12 Mart 2025 Çarşamba

His

Serçelerin uzun zamandır uğramadığı, nar ağacına sarılan kurumuş sarmaşık kadar unutulmuş bütün pencereler. Sıkı sıkıya kapalı, sessiz. Dışarıda kaçırılacak herhangi bir şey yokmuşçasına endişesiz. Açıyorum. 
Yavrularının üzerinde yatan kumru, yan gözlerle bakıyor bana. Buraya yuva yapacak kadar güveniyor ve aynı zamanda gözünü benden ayırmayacak kadar da güvenmiyor. Kurduğumuz birçok ilişkinin özeti gibi sanki. Hayatla kurduğumuz ilişki de dahil buna. Güvenmelerin, hiç güvenmemelerin; emin olmaların ve hiç emin olamamaların ortasına kurulmuş bir hayat. Onun şu anki duruşu gibi tedirgin. 
Saatler geçiyor, çayın yerini kahve alıyor. Kahvenin dumanına sigaranın dumanı karışıyor.  Kafamın içinde bitmek bilmeyen düşünceler. Her olaydan parça parça, bir fotoğraf albümü gibi. Hepsinde bir sürü şey söylemek istemiştim aslında ama bir müddet durup göğe bakmıştım sonra. Gökyüzü bazısında bulutluydu, bazısında masmavi; bazısında koyu karanlıktı, bazısında sabahın ilk saatleri. İnsanın ne zaman üzüleceği belli olmuyor. 

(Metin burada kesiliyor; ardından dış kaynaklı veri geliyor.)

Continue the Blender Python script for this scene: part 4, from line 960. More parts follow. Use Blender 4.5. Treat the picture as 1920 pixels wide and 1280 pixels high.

Derken pencerede bir siyahlık göründü. Sokağın tek gözlü siyah kedisi. Daha yavruyken annesi terk etmişti onu. Küçücüktü. Yan bahçeye düşüp, annesinden sonra tek gözünü de kaybetmişti. Belli  ki amacı sinsi sinsi kumru yuvasına gitmek. Cama çıkıp bağırıyorum. Korkup bahçeye iniyor. Sonra yuvaya dönüyorum yüzümü. Yavruları bırakmış, az ötede, kedinin gelemeyeceği bir yere uçmuş iki kumru. Oradan bakıyorlar yuvaya. Yavrular yuvada yalnızlar, tek başlarına. Küçücük. Hangi tarafa daha çok kızdığımı bilemiyorum. Bu hissi çok iyi biliyorum ama. Göğe bakıyorum.